In The Mechanic, Bishop instructs Steve to perform a hit on another mechanic, Burke. Bishop instructs Steve to slip Rohypnol into Burke's drink, either to cause an overdose, or greatly ease the rest of the operation. Bishop further advises Steve not to engage in open combat with Burke, due to his towering height, strength and experience. He explicitly tells Steve that he should not get into a car with Burke.

However, when it comes time to use the Rohypnol, Steve ponders on it, and places it back in his pocket. He eventually gets in a car with Burke, and travels back to his house. At his house, he tries to strangle Burke, and engages in brutal close-quarters combat with him. When he finally kills Burke, he places the vial of Rohypnol in his mouth - seemingly still in its vial.

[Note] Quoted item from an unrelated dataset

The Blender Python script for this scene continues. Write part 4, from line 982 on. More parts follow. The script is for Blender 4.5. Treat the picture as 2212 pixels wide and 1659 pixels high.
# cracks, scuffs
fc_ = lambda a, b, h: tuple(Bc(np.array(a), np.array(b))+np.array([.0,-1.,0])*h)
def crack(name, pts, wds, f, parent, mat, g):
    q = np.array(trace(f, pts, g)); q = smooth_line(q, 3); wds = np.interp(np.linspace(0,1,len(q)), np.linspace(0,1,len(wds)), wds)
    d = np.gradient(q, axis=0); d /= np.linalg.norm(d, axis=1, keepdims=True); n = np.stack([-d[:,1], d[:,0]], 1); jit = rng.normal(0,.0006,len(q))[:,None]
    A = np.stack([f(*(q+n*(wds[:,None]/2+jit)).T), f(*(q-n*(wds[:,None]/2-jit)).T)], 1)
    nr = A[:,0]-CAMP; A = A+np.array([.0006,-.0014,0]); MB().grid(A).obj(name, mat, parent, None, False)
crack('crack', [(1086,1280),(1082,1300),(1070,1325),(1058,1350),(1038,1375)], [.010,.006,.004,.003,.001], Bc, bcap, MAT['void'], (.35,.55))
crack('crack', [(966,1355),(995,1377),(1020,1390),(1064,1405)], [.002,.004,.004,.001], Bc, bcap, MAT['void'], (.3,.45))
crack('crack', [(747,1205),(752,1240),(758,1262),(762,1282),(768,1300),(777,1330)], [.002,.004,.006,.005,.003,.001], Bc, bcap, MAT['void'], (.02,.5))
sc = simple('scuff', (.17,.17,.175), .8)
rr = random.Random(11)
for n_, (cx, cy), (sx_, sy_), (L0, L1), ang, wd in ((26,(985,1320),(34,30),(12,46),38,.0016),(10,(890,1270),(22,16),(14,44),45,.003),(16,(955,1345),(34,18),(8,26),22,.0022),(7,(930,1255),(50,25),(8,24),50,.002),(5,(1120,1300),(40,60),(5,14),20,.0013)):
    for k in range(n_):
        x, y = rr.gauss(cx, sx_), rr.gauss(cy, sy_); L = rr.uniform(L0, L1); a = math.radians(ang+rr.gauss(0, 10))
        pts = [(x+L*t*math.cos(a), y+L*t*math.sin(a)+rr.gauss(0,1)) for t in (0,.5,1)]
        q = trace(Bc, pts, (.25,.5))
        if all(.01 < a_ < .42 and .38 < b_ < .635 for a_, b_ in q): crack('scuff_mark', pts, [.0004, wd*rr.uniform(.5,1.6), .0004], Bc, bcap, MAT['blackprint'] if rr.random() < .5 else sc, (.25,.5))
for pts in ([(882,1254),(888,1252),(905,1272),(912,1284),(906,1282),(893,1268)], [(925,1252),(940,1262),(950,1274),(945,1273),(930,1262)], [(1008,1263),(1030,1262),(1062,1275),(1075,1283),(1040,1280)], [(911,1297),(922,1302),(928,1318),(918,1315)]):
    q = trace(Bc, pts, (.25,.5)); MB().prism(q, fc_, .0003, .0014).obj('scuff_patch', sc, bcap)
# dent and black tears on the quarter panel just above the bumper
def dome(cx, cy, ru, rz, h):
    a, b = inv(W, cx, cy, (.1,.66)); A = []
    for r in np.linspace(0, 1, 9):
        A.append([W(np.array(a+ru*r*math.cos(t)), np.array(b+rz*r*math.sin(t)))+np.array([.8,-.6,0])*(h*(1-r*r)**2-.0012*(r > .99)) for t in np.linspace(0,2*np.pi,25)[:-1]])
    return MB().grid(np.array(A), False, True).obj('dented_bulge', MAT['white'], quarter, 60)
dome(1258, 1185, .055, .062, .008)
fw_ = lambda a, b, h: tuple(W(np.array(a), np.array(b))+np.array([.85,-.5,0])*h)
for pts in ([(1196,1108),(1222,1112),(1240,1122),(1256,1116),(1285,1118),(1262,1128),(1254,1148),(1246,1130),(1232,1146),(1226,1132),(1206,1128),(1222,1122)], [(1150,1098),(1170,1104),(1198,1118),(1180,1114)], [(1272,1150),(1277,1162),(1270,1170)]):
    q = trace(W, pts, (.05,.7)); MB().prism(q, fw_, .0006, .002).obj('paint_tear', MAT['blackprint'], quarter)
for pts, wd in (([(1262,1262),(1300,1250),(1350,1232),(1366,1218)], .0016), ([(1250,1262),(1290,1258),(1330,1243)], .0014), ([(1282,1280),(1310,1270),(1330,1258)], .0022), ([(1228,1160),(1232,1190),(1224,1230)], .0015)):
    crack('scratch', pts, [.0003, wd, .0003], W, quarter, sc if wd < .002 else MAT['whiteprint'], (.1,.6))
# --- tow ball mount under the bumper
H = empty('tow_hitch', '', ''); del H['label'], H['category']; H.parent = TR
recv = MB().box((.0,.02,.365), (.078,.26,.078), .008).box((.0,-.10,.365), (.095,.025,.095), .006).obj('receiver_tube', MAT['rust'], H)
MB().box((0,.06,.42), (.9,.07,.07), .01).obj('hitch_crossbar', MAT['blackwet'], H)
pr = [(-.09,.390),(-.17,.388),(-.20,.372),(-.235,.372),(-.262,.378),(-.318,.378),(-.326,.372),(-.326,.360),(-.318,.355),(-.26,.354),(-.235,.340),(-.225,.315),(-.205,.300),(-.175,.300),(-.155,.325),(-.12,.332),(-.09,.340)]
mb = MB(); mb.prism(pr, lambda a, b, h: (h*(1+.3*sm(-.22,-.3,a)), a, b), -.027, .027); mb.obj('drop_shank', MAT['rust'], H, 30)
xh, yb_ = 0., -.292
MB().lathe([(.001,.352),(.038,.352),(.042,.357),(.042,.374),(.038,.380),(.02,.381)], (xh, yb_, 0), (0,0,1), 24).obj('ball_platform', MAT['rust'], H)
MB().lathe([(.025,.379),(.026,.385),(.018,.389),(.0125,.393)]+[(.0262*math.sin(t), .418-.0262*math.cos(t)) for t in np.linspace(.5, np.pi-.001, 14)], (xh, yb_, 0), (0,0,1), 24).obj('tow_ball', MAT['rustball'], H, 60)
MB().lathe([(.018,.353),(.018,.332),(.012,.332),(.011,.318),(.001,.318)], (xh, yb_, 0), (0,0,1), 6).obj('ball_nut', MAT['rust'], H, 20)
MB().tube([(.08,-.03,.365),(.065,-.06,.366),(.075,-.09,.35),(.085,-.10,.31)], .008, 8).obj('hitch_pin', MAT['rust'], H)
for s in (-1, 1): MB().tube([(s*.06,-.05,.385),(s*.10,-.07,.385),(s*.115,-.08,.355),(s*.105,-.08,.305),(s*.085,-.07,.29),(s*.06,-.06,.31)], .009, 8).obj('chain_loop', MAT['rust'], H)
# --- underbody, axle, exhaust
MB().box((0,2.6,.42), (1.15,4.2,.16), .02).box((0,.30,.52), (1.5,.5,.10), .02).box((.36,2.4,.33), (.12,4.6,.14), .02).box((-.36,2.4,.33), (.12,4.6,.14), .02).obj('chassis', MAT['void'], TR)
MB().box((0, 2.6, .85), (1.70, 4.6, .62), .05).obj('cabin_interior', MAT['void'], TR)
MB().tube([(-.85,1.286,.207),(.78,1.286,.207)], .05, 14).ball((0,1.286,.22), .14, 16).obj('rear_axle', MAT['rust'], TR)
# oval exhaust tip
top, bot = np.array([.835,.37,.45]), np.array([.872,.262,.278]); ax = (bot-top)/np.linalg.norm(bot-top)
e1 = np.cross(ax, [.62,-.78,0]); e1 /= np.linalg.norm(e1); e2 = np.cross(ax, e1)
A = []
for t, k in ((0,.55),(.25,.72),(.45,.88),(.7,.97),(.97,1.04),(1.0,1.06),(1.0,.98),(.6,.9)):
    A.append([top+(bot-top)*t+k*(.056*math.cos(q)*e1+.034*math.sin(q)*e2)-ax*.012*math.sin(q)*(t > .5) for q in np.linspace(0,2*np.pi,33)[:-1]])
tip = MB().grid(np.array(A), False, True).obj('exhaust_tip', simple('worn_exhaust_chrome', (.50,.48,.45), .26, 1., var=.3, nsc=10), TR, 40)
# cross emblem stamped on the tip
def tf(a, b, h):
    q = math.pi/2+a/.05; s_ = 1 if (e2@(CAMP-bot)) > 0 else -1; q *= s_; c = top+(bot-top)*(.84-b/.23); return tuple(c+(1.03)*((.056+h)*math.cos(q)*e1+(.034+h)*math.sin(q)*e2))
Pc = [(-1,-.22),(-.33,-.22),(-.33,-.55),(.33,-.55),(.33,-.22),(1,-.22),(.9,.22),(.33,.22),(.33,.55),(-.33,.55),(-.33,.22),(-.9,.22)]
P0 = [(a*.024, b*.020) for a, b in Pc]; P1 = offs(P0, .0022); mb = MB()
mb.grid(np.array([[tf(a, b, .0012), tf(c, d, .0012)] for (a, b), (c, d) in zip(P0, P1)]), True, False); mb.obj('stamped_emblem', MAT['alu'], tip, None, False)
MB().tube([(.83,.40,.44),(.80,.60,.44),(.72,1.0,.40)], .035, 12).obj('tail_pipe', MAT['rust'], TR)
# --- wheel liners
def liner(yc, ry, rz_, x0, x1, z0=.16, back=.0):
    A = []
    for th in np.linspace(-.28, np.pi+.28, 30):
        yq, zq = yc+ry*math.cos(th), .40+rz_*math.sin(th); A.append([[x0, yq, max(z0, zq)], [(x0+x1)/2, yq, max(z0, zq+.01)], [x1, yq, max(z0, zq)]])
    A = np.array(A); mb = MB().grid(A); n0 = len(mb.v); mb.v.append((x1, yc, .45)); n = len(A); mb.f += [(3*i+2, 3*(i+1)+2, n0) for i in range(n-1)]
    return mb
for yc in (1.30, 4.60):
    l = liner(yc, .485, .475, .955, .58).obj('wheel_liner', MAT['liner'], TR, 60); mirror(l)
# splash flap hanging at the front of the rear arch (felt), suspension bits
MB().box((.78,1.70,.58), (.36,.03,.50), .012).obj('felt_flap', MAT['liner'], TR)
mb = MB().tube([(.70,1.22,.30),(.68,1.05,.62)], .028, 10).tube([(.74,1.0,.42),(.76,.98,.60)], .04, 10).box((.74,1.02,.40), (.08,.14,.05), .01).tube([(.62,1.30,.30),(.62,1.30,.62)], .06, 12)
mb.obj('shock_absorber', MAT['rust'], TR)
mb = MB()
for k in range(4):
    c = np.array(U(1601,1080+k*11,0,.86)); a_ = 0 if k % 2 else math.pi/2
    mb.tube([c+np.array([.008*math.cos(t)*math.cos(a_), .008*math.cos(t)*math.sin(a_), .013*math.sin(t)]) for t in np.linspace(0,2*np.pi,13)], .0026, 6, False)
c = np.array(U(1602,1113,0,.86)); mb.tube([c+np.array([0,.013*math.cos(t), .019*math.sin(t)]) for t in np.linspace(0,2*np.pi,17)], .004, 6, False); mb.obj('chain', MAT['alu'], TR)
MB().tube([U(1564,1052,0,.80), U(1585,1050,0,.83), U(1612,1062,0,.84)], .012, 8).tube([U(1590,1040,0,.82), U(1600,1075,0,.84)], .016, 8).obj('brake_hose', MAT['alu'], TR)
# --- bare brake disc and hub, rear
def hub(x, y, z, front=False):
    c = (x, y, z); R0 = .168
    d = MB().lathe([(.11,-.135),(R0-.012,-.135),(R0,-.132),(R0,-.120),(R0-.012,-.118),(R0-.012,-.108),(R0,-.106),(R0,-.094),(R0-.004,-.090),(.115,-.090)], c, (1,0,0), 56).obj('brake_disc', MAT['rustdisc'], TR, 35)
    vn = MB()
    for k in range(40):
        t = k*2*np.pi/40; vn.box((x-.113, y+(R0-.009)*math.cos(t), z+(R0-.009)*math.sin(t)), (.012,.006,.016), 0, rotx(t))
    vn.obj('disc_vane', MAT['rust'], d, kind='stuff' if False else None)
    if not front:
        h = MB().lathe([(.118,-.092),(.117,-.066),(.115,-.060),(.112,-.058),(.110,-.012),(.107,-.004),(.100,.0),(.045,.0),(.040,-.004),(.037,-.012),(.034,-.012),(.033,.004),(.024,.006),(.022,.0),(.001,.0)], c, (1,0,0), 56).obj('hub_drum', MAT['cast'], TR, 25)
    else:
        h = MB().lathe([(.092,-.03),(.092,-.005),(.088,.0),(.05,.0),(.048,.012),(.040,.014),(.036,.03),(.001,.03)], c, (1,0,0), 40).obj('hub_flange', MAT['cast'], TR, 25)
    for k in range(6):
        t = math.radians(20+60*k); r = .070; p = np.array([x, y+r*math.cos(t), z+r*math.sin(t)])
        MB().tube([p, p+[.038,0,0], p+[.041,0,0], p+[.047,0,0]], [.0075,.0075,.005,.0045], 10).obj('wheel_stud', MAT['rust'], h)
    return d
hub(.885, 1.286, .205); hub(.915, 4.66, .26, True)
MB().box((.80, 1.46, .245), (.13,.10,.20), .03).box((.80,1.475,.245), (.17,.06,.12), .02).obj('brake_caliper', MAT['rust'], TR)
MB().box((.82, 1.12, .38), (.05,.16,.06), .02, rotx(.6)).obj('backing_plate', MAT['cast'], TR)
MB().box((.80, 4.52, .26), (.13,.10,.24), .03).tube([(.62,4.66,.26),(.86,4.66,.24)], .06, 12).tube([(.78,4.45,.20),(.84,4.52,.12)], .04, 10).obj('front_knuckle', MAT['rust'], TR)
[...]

Why does he do this? It is clear that Burke is an empowering figure, with a great advantage when it comes to raw strength. We see this in how easily he beats on Steve; Steve is only able to succeed in the hit - and in not dying - through the use of conveniently placed weapons (bottles of beer, a screw driver, etc). Furthermore, why does he place the vial of Rohypnol in Burkes mouth, after the fact? We know that Bishop is training Steven to be like him, and thus an expert in hits made to look like accidents; but surly there is no way of making the bloodied hit look like an accident, let alone via an unopened vial of Rohypnol?

1 Answer 1


Because he's implusive and reckless

He's not as methodical as Bishop and wants to emulate him but does not have the maturity and emotional control required.

Yes, the hit was supposed to look accidental but Bishop says to Dean that Harry and his arrangement was for price only, and Harry left the details up to Bishop...so the point was that the target died...even if Bishop's preferred method wasn't used.